A craft beer bottle shop and bar with over 400 labels and 16 rotating taps. The Scottish craft beer selection is the best in the country, with producers from Orkney, Dundee, and the Highlands appearing alongside more familiar Edinburgh breweries. The staff know their stock well enough to find you something specific based on what you actually want rather than what is moving fastest. One of the best specialist beer bars in Scotland.

Order: Ask for a Scottish craft beer you have not heard of. There are several worth discovering.

Ljubljana, Slovenia: The One Nobody Mentions

Ljubljana is the answer to the question of which underrated European bar city most people are missing entirely. Slovenia's capital has a pedestrianised old town with a concentration of bars along the Ljubljanica river that rivals anything in Croatia or the Czech Republic. The prices are 40 percent lower than Vienna. The natural wine scene has been developing for five years and is now genuinely excellent. Almost nobody talks about it yet.

05
Minimal

The bar that put Ljubljana's natural wine scene on the map. Over 80 Slovenian labels, most from producers the owners visit personally, with a rotating selection of around 25 available by the glass. Slovenia's wine regions produce some of Central Europe's most interesting orange and skin-contact wines and Minimal is the best place to encounter them. The bar is small, the crowd is young and local, and the prices make you want to move to Ljubljana immediately.

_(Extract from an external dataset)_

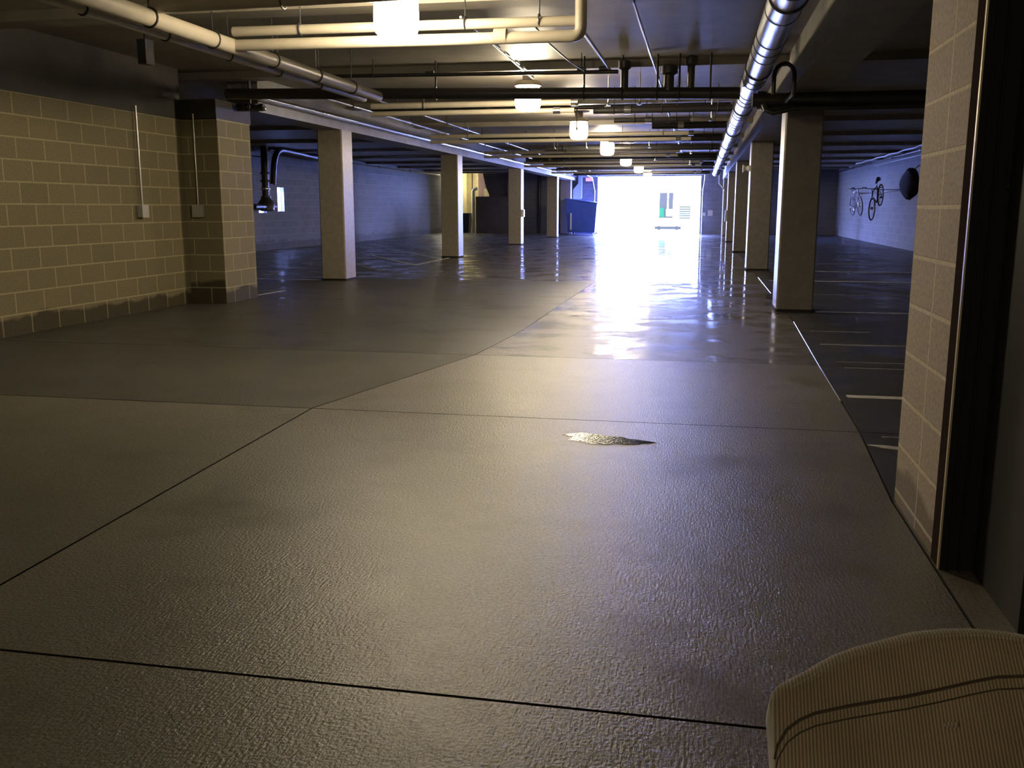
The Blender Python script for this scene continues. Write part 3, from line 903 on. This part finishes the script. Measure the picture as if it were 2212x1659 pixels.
# valve cluster at the top of the pilaster
tv = thing('valve_cluster', 'dark valve assembly at the top corner of the block pilaster', 'valve', (-5.95, 12.0, 2.55))
mb = MB(); mb.tube([(-0.14, 0, 0.0), (0.22, 0.0, 0.0)], 0.05, 14); mb.build('valve_body', 'iron', tv, True)
mb = MB(); mb.tube([(0.02, 0, 0.0), (0.02, 0, 0.42)], 0.022, 10); mb.build('riser', 'iron', tv, True)
mb = MB(); mb.torus((0.02, -0.11, 0.0), 0.05, 0.008, 'y', 20, 6); mb.tube([(0.02, -0.11, 0), (0.02, -0.03, 0)], 0.01, 8); mb.build('hand_wheel', 'iron', tv, True)
mb = MB(); mb.lathe([(0.002, -0.03), (0.022, -0.02), (0.026, 0), (0.022, 0.02), (0.002, 0.03)], (0.24, -0.03, -0.02), 12); mb.build('gauge', 'chrome', tv, True)

# black riser with valves on the left bay wall
tr = thing('standpipe', 'black fire standpipe with valves on the left bay wall', 'standpipe', (-12.35, 25.72, 0.0))
mb = MB(); mb.tube([(0, 0, 1.2), (0, 0, CEIL - 0.004)], 0.10, 16); mb.build('riser', 'black_pipe', tr, True)
mb = MB(); mb.tube(elbow((0.24, 0.0, 1.9), (0.24, 0.2, 2.92), (0.24, 5.0, 2.74), 8, 0.55), 0.085, 14); mb.build('curved_branch', 'black_pipe', tr, True)
mb = MB(); mb.tube([(0.0, 0.3, 2.90), (0.0, 6.0, 2.90)], 0.06, 12); mb.build('straight_branch', 'black_pipe', tr, True)
mb = MB(); mb.lathe([(0.12, 0), (0.24, 0.04), (0.25, 0.22), (0.16, 0.34), (0.13, 0.42)], (0, 0, 1.14), 18); mb.build('valve_body', 'black_pipe', tr, True)
mb = MB(); mb.tube([(0.05, -0.9, 1.27), (0.05, 0.4, 1.27)], 0.085, 14); mb.build('drain_outlet', 'black_pipe', tr, True)
for z, mt in ((1.78, 'galv'), (2.0, 'iron'), (2.22, 'iron'), (1.55, 'iron')):
    mb = MB(); mb.lathe([(0.135, -0.03), (0.14, -0.02), (0.14, 0.02), (0.135, 0.03)], (0, 0, z), 18); mb.build('flange', mt, tr, True)

# blue dumpster
tdm = thing('dumpster', 'blue steel dumpster beside the garage opening', 'dumpster', (-5.40, 44.3, 0))
vv = [(-0.62, -0.7, 0.12), (0.62, -0.7, 0.12), (0.62, 0.7, 0.12), (-0.62, 0.7, 0.12), (-0.72, -0.8, 1.62), (0.72, -0.8, 1.42), (0.72, 0.8, 1.42), (-0.72, 0.8, 1.62)]
mb = MB(); mb.add(vv, [(0, 1, 2, 3), (4, 5, 6, 7), (0, 1, 5, 4), (1, 2, 6, 5), (2, 3, 7, 6), (3, 0, 4, 7)])
mb.build('bin_body', 'blue', tdm)
mb = MB()
vv = [(-0.76, -0.84, 1.625), (0.76, -0.84, 1.425), (0.76, 0.82, 1.425), (-0.76, 0.82, 1.625)]
mb.add(vv + [(x, y, z + 0.05) for x, y, z in vv], [(0, 1, 2, 3), (4, 5, 6, 7), (0, 1, 5, 4), (1, 2, 6, 5), (2, 3, 7, 6), (3, 0, 4, 7)])
mb.build('lid', 'blue', tdm)
mb = MB(); mb.box((-0.5, -0.84, 0.25), (-0.44, -0.74, 1.0)); mb.build('side_bracket', 'white', tdm)
mb = MB(); mb.box((0.1, -0.79, 0.85), (0.55, -0.745, 1.05)); mb.build('pocket', 'blue', tdm)
for sx in (-0.5, 0.5):
    for sy in (-0.55, 0.55):
        mb = MB(); mb.tube([(sx - 0.02, sy, 0.06), (sx + 0.02, sy, 0.06)], 0.06, 14); mb.tube([(sx, sy, 0.06), (sx, sy, 0.125)], 0.015, 8); mb.build('wheel', 'rubber', tdm, True)

# dark bin in the alcove
tbn = thing('waste_bin', 'dark blue waste bin standing in the yellow stair alcove', 'bin', (-11.75, 46.9, 0))
mb = MB(); mb.add([(-0.26, -0.26, 0), (0.26, -0.26, 0), (0.26, 0.26, 0), (-0.26, 0.26, 0), (-0.31, -0.31, 0.92), (0.31, -0.31, 0.92), (0.31, 0.31, 0.92), (-0.31, 0.31, 0.92)], [(0, 1, 2, 3), (4, 5, 6, 7), (0, 1, 5, 4), (1, 2, 6, 5), (2, 3, 7, 6), (3, 0, 4, 7)]); mb.build('bin_body', 'blue_dark', tbn)
mb = MB(); mb.box((-0.33, -0.33, 0.92), (0.33, 0.33, 0.98), 0.03); mb.build('lid', 'blue_dark', tbn)
pipe('black vertical pipe in front of the yellow alcove wall', [(-11.85, 49.0, 0.0), (-11.85, 49.0, CEIL + 0.11)], 0.03, 'black_pipe', n=8)
pipe('white vertical pipe beside the low partition, with bent top', [(-11.22, 46.6, 0.0), (-11.22, 46.6, 2.05), (-11.16, 46.6, 2.16), (-11.02, 46.6, 2.20)], 0.09, 'white', n=12)
mb = MB(); mb.box((-10.88, 47.54, 1.80), (-10.62, 47.599, 2.2)); tag(mb.build('notice_board', 'cream_wall'), 'small yellowish panel on the stair wall above the partition', 'panel')
pipe('dark downpipe on the far wall beyond the third left column', [(-7.75, 45.9, 0.0), (-7.75, 45.9, CEIL - .005)], 0.07, 'black_pipe', n=10)

# pale jamb piece and exit sign left of the opening
mb = MB()
vv = [(-6.08, 45.7, 1.66), (-5.72, 45.7, 1.66), (-5.66, 45.7, 1.72), (-5.66, 45.7, 2.68), (-4.95, 45.7, 2.70), (-4.95, 45.7, 2.76), (-5.83, 45.7, 2.76), (-5.83, 45.7, 2.38), (-6.08, 45.7, 2.1)]
nv = len(vv)
mb.add(vv + [(x, YEND - 0.002, z) for x, y, z in vv], [tuple(range(nv)), tuple(range(2 * nv - 1, nv - 1, -1))] + [(i, (i + 1) % nv, (i + 1) % nv + nv, i + nv) for i in range(nv)])
tag(mb.build('steel_bracket', 'fin'), 'pale steel corner bracket above the blue dumpster', 'bracket')
te = thing('exit_sign', 'small red sign on far wall above the blue dumpster', 'sign', (-5.35, YEND, 2.58))
mb = MB(); mb.box((-0.16, -0.05, -0.09), (0.16, 0, 0.09)); mb.build('sign_box', 'box', te)
mb = MB(); mb.box((-0.145, -0.055, -0.075), (0.145, -0.05, 0.075)); mb.build('sign_face', 'red_sign', te)
# roll door tracks
def track(label, x, s):
    t_ = thing('door_track', label, 'door track', (x, 45.6, 0), 0, 'garage door tracks')
    mb = MB()
    mb.tube([(0, 0, 0), (0, 0, 2.05), (s * 0.03, -0.1, 2.25), (s * 0.06, -0.3, 2.52), (s * 0.06, -0.6, 2.64), (s * 0.06, -2.6, 2.68)], 0.022, 8)
    mb.build('rail', 'galv', t_)
    for z in (0.4, 1.2, 2.0):
        mb = MB(); mb.box((-0.03, 0.0, z - 0.03), (0.03, 0.398, z + 0.03)); mb.build('bracket', 'galv', t_)
track('steel door track on the right of the garage opening', 0.05, 1)
track('steel door track on the left of the garage opening', -5.03, -1)
# bent conduit by the last right column
pipe('pale bent downpipe beside the farthest right column', [(0.86, 38.8, 0.0), (0.86, 38.8, 1.95), (0.66, 38.8, 2.20), (0.66, 38.8, 2.62)], 0.028, 'white', n=8)

# ------------------------------------------------------------------ door frame and leaf at near right
tf = bpy.data.objects.new('trim_2', None); tf.location = (0.86, 3.33, 0); COL.objects.link(tf); struct(tf)
mb = MB(); mb.box((-0.002, 0.0, 0), (0.16, 0.117, 2.9)); mb.build('jamb', 'frame', tf)
mb = MB(); mb.box((-0.003, 0.012, 0), (-0.0022, 0.117, 2.9)); mb.build('jamb_strip', 'frame_brown', tf)
mb = MB(); mb.box((-0.007, -0.003, 0), (-0.0015, 0.011, 2.9)); mb.build('jamb_edge', 'frame_edge', tf)
mb = MB(); mb.box((0.022, -0.010, 0), (0.030, -0.0005, 2.9)); mb.box((0.056, -0.014, 0), (0.062, -0.0005, 2.9)); mb.build('stop_bead', 'frame', tf)
td2 = bpy.data.objects.new('door_1', None); td2.location = (0.965, 2.84, 0); COL.objects.link(td2); struct(td2)
mb = MB(); mb.box((0, 0, 0.0), (0.045, 0.475, 2.9)); mb.build('door_leaf', 'black_door', td2)
for z in (0.3, 1.3, 2.2):
    mb = MB(); mb.tube([(-0.006, 0.47, z), (-0.006, 0.47, z + 0.11)], 0.007, 8); mb.build('hinge', 'frame', td2)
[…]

Order: An orange wine from the Vipava Valley. Slovenia's most interesting wine region and criminally underexported.

06
Pritlicje

A bar that also functions as a reading room, gallery, and event space in Ljubljana's old town. The beer selection focuses on Slovenian craft breweries. The wine list is short and well-chosen. The space is warm and unhurried in a way that reflects Ljubljana's broader character. Locals use it as a third place, arriving with a book and leaving hours later having had three conversations they did not plan on. A genuinely rare thing.

Order: A glass of Slovenian craft lager and whatever they have on by the glass from the local wine list

07
Bar Nebotnicnik

On the 13th floor of Ljubljana's first skyscraper, a 1933 Art Deco building with a terrace bar that looks out over the old town, the castle, and the Alps beyond. The drinks are competent. The view is extraordinary. This is one of the best rooftop bar settings in Europe and receives approximately one hundredth of the press attention of its equivalents in London or Barcelona. Arrive before sunset and stay for two hours.

Order: A gin and tonic or Aperol Spritz. This is a drinks-plus-view bar. Simplicity is correct.

08
Movia Wine Bar

The Ljubljana outpost of one of Slovenia's most celebrated biodynamic estates, Movia, operating as both a retail shop and tasting bar. The wines are exceptional and have been since the estate converted to biodynamic farming in the 1980s. The bar pours the full Movia range alongside selected Slovenian and international natural producers. A serious destination for anyone who cares about how wine is made and why it matters.

Order: Movia Lunar, their flagship orange wine. One of Central Europe's benchmark natural wines.

Why These Cities Deserve Your Attention

The common thread across Porto, Budapest, Edinburgh, and Ljubljana is that each city's bar quality has outpaced its international reputation. The press coverage lags by three to five years. By the time travel magazines arrive in force, these cities will be as expensive and as crowded as the places they currently compare favourably against. The window for discovering them on their own terms is narrowing.

Our recommendation: visit one of these cities specifically for the bar culture rather than folding it into a broader European trip. Three nights in Porto or Ljubljana dedicated to drinking well costs less than two nights in Paris or Amsterdam and delivers more bars per evening that you will remember for years rather than days.